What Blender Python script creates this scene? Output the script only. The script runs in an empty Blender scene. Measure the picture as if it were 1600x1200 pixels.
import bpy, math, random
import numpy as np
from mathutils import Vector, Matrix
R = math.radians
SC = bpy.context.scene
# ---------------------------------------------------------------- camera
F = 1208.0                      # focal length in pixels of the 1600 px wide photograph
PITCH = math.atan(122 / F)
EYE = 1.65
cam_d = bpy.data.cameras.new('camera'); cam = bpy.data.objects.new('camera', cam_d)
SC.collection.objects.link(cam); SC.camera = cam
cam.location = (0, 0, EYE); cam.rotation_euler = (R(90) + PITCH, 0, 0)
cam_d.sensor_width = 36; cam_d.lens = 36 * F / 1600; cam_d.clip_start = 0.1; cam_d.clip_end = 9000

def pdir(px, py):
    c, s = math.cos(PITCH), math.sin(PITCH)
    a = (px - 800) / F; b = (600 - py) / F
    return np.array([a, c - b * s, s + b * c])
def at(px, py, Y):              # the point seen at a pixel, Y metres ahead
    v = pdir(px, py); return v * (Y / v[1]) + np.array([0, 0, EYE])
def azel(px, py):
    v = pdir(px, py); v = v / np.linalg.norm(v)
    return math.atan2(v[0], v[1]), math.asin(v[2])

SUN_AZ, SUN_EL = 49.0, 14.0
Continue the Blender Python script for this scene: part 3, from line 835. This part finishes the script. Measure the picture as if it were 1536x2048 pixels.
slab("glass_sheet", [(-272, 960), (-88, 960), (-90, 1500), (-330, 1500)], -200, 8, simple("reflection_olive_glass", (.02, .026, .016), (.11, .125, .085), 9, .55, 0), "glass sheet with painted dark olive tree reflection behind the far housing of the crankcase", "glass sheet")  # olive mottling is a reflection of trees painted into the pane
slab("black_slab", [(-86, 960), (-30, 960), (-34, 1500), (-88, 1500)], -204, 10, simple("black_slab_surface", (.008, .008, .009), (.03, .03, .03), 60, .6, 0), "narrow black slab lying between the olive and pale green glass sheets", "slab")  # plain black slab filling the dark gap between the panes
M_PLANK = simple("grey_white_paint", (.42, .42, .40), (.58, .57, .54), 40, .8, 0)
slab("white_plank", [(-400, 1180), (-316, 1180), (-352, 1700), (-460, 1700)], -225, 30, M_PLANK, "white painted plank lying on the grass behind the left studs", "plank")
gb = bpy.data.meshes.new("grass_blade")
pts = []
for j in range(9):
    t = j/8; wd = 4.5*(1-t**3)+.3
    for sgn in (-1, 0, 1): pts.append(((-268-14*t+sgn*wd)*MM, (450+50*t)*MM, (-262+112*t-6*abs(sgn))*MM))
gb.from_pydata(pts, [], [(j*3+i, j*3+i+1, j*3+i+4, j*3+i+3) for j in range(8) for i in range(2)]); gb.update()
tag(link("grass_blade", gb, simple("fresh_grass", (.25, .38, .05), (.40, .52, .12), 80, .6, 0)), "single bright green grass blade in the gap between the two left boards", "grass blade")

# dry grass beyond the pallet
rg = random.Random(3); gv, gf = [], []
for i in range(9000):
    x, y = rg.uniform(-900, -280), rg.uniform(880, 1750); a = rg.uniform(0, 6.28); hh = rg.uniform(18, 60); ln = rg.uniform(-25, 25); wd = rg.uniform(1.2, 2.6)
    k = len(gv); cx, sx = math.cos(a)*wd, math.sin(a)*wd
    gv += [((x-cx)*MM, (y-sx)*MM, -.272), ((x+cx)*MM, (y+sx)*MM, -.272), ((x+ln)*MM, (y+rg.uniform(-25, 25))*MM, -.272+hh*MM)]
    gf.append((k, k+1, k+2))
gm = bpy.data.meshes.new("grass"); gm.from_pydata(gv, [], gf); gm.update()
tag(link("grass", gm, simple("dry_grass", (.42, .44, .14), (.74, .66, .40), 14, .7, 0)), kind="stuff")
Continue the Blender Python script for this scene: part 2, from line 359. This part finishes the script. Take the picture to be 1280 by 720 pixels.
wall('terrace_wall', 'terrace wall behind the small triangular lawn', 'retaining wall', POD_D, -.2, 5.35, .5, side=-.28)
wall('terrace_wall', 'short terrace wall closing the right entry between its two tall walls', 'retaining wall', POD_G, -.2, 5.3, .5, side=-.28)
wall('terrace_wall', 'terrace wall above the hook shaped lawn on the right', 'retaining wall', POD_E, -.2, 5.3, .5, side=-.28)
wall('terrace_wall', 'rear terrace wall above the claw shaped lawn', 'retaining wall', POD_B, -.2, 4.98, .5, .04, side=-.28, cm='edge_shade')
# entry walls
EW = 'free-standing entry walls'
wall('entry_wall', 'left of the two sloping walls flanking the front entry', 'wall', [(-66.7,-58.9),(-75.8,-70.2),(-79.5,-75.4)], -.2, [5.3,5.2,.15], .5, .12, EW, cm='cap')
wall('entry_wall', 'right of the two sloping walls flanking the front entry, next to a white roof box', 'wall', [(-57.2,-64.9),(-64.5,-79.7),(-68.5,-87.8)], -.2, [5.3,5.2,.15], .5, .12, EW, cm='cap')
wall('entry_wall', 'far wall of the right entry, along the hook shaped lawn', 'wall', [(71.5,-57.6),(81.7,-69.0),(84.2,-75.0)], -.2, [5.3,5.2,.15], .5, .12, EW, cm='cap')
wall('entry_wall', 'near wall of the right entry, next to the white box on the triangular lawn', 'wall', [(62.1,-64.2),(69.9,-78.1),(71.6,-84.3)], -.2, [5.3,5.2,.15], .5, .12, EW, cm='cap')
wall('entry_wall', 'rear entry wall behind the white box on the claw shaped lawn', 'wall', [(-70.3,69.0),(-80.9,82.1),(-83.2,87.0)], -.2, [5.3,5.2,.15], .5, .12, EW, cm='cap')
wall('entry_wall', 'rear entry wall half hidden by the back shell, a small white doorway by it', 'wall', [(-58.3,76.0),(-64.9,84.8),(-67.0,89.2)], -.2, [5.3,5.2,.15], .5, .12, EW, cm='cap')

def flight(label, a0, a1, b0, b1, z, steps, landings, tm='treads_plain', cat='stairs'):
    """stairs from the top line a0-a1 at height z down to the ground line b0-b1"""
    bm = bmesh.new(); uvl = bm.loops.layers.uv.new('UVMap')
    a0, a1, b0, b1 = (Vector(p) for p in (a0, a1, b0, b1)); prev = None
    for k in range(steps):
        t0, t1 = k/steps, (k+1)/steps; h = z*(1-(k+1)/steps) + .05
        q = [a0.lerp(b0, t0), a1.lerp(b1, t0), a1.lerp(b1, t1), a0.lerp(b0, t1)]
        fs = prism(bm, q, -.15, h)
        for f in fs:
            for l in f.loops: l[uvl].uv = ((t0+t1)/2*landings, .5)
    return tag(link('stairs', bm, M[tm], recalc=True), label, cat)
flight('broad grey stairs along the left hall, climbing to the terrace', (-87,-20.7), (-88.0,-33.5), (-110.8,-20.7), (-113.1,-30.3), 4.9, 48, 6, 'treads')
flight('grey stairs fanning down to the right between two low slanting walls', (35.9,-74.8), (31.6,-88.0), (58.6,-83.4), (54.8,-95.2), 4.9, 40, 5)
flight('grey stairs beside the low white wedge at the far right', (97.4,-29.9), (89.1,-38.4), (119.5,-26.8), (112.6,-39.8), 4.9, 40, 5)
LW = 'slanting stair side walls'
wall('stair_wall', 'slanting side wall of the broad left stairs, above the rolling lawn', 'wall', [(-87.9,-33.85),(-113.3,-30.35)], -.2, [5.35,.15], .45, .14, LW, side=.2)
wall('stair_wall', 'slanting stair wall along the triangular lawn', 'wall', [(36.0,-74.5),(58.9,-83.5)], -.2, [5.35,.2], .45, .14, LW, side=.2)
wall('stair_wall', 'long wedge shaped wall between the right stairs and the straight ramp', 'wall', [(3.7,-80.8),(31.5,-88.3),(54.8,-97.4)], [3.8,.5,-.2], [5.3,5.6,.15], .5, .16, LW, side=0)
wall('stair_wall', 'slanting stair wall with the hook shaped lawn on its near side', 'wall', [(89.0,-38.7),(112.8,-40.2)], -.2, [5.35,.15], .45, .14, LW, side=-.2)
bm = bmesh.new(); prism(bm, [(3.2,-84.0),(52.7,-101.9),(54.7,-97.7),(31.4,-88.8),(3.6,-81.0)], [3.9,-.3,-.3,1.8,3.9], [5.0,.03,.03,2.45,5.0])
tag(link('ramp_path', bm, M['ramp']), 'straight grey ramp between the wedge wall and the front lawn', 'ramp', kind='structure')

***

▶ [DIRECTIVE] Check each line of the records for the word "script", and show the lines that contain it.

▶ [THE COMPLETED TASK]
What Blender Python script creates this scene? Output the script only. The script runs in an empty Blender scene. Measure the picture as if it were 1600x1200 pixels.
Continue the Blender Python script for this scene: part 3, from line 835. This part finishes the script. Measure the picture as if it were 1536x2048 pixels.
Continue the Blender Python script for this scene: part 2, from line 359. This part finishes the script. Take the picture to be 1280 by 720 pixels.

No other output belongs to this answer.